Watching Ajami, the notable new bulletin from the frontline of the Arab-Israeli conflict, one is reminded of the informed resignation of The West Wing's Toby Ziegler, faced with another breakdown in the peace negotiations: "It's tribal. It's Hatfield and McCoy. It'll never end." This collaboration between two young filmmakers, one Israeli, one Palestinian, nevertheless breaks new ground by addressing the economics of the conflict. It opens with a retribution killing that turns out to be a tragic case of mistaken identity. When the intended target, the 19-year-old nephew of a bar owner who refused to pay protection money to an Arab crime syndicate, goes to try and broker peace with the killers, a court of the community's elders rules the teenager, too, must pay a form of protection to spare both his and his younger brother's lives. The young man's big idea is to start selling drugs to meet these payments.
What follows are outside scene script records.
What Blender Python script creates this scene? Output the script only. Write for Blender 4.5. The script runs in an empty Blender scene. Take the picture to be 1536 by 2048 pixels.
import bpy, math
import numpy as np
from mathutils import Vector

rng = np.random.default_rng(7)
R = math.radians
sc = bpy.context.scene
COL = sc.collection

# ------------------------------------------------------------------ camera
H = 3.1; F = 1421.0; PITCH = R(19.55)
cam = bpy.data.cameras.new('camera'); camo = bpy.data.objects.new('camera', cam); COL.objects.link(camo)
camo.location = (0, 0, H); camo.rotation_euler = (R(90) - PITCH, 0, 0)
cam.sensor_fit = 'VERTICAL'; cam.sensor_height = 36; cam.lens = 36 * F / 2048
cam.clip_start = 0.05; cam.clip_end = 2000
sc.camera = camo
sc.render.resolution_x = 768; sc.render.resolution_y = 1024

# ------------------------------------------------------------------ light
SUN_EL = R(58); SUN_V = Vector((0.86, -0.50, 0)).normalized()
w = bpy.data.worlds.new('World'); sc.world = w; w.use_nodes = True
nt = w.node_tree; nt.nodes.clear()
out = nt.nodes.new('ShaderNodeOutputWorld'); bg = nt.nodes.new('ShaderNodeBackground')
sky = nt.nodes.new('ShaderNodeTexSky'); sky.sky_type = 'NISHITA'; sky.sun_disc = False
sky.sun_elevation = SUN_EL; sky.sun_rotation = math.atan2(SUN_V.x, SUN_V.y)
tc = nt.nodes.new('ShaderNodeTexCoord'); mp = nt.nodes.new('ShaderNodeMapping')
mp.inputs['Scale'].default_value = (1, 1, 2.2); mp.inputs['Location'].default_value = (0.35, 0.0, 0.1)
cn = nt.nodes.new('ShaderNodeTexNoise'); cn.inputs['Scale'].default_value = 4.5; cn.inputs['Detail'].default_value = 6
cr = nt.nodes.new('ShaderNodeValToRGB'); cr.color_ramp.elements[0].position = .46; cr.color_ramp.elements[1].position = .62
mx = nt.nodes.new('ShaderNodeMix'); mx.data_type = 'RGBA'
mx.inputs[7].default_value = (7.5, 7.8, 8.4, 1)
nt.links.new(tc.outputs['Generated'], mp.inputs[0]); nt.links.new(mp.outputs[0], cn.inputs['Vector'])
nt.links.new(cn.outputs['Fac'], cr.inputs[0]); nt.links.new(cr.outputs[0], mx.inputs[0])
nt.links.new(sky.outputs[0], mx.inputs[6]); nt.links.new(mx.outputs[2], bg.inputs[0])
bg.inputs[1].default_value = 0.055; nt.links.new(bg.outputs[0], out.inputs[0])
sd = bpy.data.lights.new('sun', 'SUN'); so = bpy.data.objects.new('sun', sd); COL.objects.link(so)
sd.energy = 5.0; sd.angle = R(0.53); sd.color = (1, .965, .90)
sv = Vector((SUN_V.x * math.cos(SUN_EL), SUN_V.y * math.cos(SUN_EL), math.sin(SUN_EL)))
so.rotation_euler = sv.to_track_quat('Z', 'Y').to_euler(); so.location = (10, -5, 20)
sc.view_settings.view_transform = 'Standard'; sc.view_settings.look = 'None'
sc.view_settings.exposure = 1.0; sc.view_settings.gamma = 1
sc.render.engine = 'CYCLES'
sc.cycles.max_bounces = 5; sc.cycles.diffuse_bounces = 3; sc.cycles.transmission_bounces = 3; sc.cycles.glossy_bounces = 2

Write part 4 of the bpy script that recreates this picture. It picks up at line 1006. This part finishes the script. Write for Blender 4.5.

On the other side of town, meanwhile, a wearied detective laments the manner in which an entire neighborhood will take to the streets to defend one of their own, no matter that the person being defended is himself peddling drugs on his defenders' own doorsteps. It's tribal, all right, and we should credit Ajami for raising, for perhaps the first time in a cinema, the notion that peace in the Middle East may just not be an economically viable business model for some; that - in a region with a long-standing tradition of trading - there are certain individuals making a lot of money out of prolonging this conflict.
The irony is that the film unfolds not within the Occupied Territories, but instead around the relatively cosmopolitan outpost of Jaffa, south of Tel Aviv: a city where Arabs, Israelis and Christians exist side-by-side, sometimes occupying the same bed, and conversations flip freely between Hebrew and Arabic, most of the locals able to understand a little of both. Few of the film's characters seem actively religious, when it comes to it: they have businesses to run, parties to throw, bongs to smoke. The directors, Scandar Copti and Yaron Shani, don't easily differentiate between one set of residents and another; truth is, it's hard enough to tell who's who, let alone who's in the right, once they've started brawling in the road.
Thrown into the very thick of these niggles and conflicts - always a bold move on a filmmaker's part, and here a sign of justifiable confidence - the viewer, for their part, is left, like the peacemakers of this world, trying to make sense of this situation as best they can: a greatly less simplistic experience than one might have expected going in, it's a film - and a narrative puzzle - that will reward second and third viewings on DVD, as we try to pinpoint where exactly we are in the timeframe, and what characters who have momentarily disappeared offscreen might be up to. (The film provokes suspicion and fear, which may be the dominant modes of response in the Middle East at the present moment.)
Ajami reportedly started life as a conventional crime drama before being radically restructured by the two directors: while elements of a linear narrative remain, the film's five chapters shuffle back and forth, framed by one of the community's younger residents striving to compose a comic strip out of the events we've witnessed. This enterprise - turning tragic realities into art - will itself come to an abrupt halt; the conflict, we soon gather, is strong enough to resist all framing. What this gives the film is a greater multiplicity of perspectives: licence to double back or jolt forwards, dodge the cliched, even appear to contradict itself in places.
The result really does contain multitudes; for all the bloodshed and suffering it shines a light on, it feels very nearly as alive, as electric, as Amores Perros, the last great city movie of this decade. Copti and Shani have a particular feel for nights shading into days without anything constructive having been resolved - indeed, with worse still lying in wait for its characters over the horizon: young children toting guns, drug overdoses, a neighbourly noise complaint that resolves itself in a vicious, unmotivated stabbing. The abiding image is of one endless street scuffle, where bodies wrestle in the gutter, aggravation piles atop aggravation, and the situation spirals rapidly out of control; where even the peacemakers, those trying to pull the troublemakers apart, begin to dissolve into a blur of bruised and bloodied limbs. In the Jaffa of Ajami, even those trying to do the right thing are fated to be dragged into the carnage: the violence may stop, but the processes behind the violence never end.
Ajami is available on DVD from Monday.